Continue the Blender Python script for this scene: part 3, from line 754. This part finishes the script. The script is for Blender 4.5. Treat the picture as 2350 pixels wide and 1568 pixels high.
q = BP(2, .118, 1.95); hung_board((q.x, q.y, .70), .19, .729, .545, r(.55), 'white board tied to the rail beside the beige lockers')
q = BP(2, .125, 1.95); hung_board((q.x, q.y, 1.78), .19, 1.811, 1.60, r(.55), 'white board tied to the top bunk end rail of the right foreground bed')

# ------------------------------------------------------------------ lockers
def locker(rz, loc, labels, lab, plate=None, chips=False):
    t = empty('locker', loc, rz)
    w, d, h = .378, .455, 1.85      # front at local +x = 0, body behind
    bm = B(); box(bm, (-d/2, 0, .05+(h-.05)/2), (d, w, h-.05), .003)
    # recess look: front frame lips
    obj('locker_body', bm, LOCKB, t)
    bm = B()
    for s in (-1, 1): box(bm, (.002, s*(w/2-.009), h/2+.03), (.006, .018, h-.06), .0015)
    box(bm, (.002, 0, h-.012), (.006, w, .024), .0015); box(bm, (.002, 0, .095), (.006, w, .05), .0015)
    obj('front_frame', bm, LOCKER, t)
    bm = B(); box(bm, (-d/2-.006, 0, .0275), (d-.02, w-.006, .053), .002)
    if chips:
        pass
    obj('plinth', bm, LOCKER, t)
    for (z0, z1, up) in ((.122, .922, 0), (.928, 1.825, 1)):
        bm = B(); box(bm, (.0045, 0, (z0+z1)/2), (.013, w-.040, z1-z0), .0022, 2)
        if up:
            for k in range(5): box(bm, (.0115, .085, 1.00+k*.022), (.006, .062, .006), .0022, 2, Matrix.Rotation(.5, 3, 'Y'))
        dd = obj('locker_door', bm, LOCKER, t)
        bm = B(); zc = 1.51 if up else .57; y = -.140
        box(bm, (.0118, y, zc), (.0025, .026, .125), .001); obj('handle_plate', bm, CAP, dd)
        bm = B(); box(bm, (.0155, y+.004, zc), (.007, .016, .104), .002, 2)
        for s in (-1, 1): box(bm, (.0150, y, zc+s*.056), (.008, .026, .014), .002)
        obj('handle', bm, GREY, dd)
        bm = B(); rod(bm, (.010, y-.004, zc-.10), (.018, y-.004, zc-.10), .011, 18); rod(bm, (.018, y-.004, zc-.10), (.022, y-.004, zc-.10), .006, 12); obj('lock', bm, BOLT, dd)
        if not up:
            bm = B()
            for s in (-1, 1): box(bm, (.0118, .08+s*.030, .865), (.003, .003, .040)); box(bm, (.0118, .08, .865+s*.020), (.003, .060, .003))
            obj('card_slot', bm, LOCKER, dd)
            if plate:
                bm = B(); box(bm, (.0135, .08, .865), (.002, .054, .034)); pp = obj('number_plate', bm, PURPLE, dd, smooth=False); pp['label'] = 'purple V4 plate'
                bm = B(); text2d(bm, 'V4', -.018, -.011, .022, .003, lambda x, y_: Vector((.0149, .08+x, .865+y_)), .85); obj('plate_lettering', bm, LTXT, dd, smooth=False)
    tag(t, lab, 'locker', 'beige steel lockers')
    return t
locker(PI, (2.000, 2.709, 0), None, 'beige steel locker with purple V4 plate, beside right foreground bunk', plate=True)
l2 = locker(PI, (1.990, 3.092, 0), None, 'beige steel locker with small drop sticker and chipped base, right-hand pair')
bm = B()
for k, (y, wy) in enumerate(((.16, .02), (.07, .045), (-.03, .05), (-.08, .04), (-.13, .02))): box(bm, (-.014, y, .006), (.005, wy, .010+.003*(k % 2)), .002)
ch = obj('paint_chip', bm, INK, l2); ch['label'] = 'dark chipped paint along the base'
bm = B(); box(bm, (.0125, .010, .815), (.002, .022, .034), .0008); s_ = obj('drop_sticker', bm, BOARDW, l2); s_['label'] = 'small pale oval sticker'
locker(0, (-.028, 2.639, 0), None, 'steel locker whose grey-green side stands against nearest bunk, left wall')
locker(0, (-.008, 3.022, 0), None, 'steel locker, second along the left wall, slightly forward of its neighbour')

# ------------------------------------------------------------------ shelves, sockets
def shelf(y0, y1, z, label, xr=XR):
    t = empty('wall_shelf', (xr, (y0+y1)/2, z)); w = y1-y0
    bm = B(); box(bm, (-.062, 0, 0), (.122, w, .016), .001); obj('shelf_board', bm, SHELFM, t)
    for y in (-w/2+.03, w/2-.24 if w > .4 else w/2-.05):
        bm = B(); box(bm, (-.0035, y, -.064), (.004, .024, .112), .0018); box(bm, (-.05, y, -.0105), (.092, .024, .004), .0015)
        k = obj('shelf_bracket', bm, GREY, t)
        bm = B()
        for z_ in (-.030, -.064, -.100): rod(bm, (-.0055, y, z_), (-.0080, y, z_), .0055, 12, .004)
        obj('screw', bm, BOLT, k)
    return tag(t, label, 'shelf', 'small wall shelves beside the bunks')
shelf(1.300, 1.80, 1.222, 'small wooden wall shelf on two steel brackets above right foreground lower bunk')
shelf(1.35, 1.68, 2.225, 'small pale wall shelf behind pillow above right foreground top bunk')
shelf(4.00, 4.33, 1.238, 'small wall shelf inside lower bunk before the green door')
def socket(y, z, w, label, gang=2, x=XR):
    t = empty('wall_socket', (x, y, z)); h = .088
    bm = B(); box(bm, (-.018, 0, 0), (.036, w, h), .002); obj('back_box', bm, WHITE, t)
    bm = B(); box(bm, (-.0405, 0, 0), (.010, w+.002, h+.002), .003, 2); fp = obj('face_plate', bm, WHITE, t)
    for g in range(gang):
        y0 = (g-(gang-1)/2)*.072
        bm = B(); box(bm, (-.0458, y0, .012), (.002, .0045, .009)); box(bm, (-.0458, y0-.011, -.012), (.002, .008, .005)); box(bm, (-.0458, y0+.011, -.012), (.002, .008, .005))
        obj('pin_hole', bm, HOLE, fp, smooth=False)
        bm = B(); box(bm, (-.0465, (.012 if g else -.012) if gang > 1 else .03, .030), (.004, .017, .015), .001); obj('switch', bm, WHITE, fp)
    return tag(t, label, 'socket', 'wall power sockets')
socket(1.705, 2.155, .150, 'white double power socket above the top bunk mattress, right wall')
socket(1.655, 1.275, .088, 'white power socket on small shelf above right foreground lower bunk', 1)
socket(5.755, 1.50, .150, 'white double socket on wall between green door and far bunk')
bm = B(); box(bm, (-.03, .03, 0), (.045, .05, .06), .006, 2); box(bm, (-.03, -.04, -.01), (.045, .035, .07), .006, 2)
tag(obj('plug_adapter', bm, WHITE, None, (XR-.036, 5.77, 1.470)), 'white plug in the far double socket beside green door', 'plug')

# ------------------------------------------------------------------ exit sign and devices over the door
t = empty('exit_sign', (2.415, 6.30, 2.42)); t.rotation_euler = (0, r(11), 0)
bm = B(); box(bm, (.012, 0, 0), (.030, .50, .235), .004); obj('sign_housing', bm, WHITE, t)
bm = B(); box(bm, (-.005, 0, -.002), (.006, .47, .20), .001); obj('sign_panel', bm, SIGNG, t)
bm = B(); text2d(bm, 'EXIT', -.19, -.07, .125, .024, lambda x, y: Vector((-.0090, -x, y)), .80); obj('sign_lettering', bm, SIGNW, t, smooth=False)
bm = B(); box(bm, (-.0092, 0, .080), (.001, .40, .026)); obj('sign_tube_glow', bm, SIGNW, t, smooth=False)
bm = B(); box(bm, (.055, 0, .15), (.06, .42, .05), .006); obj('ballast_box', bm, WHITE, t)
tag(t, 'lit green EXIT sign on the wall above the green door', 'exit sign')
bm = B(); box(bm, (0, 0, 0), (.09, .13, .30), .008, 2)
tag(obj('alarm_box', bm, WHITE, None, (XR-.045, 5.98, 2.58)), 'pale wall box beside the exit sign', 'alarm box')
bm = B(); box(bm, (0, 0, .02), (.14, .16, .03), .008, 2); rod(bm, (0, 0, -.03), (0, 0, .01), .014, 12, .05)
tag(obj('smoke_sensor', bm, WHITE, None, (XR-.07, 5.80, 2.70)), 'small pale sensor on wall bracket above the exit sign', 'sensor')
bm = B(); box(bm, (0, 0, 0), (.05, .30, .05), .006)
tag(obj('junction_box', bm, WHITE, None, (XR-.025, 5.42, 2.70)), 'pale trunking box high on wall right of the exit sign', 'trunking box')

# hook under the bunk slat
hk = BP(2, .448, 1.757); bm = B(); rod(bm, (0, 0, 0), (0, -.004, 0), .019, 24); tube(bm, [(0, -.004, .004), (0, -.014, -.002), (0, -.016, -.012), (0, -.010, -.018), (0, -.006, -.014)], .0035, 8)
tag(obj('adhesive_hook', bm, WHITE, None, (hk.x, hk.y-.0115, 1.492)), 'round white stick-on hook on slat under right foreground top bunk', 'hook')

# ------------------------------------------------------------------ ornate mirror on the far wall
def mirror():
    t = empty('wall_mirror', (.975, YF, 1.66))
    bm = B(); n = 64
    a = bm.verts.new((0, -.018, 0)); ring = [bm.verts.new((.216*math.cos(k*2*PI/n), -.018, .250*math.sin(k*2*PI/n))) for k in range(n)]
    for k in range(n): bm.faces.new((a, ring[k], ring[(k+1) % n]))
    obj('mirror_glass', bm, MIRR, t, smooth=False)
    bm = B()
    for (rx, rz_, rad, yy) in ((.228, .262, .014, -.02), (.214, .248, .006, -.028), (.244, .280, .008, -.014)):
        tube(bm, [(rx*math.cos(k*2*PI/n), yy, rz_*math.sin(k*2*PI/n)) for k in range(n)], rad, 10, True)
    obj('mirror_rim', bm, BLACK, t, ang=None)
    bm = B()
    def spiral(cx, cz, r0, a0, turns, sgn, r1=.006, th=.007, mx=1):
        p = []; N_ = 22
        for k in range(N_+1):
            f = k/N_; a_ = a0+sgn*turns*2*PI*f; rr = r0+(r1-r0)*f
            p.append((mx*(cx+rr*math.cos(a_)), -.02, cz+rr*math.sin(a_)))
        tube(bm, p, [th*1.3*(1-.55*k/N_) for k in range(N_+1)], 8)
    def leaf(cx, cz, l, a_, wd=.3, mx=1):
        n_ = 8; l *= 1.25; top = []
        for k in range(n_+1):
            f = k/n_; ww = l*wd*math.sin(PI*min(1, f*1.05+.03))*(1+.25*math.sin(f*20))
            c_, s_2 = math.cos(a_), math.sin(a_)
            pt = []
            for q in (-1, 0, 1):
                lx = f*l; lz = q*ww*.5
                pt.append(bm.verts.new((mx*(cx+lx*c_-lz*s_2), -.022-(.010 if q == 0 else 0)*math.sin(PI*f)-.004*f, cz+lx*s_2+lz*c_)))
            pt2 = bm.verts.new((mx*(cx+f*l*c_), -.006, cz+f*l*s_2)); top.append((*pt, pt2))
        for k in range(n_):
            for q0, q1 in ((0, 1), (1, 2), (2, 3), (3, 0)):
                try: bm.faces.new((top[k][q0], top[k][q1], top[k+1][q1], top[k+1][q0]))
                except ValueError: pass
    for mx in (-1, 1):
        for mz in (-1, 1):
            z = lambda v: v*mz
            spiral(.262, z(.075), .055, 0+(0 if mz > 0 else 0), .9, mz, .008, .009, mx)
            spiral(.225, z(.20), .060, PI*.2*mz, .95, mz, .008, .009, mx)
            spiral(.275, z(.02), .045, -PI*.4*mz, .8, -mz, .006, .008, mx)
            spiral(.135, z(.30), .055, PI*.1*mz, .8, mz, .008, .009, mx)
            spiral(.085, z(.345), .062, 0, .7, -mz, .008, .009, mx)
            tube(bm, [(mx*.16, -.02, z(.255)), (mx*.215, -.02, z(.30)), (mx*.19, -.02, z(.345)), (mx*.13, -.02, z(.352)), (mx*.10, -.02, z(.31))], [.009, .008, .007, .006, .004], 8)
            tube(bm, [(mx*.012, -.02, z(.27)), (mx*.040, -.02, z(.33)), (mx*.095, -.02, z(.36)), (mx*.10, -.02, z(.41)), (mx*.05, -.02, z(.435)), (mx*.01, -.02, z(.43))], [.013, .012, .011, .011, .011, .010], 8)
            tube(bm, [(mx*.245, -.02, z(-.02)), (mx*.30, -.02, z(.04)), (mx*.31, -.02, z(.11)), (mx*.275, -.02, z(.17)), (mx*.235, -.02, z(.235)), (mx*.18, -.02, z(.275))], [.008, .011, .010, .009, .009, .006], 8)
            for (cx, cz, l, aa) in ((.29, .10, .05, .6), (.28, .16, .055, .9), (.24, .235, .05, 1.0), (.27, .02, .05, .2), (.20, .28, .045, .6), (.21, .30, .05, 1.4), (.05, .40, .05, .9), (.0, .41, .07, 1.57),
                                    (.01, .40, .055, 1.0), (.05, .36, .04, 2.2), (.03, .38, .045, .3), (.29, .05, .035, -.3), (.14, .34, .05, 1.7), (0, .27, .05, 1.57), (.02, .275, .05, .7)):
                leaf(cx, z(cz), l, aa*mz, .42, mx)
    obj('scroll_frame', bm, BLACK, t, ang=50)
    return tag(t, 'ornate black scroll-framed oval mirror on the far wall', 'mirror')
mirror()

■ **GOAL**
What is needed is an exact copy of the lines from the start of the listing through the line where "q = BP(2, .125, 1.95);" sits, please, both end lines included and nothing more.

■ **THE OUTPUT**
Continue the Blender Python script for this scene: part 3, from line 754. This part finishes the script. The script is for Blender 4.5. Treat the picture as 2350 pixels wide and 1568 pixels high.
q = BP(2, .118, 1.95); hung_board((q.x, q.y, .70), .19, .729, .545, r(.55), 'white board tied to the rail beside the beige lockers')
q = BP(2, .125, 1.95); hung_board((q.x, q.y, 1.78), .19, 1.811, 1.60, r(.55), 'white board tied to the top bunk end rail of the right foreground bed')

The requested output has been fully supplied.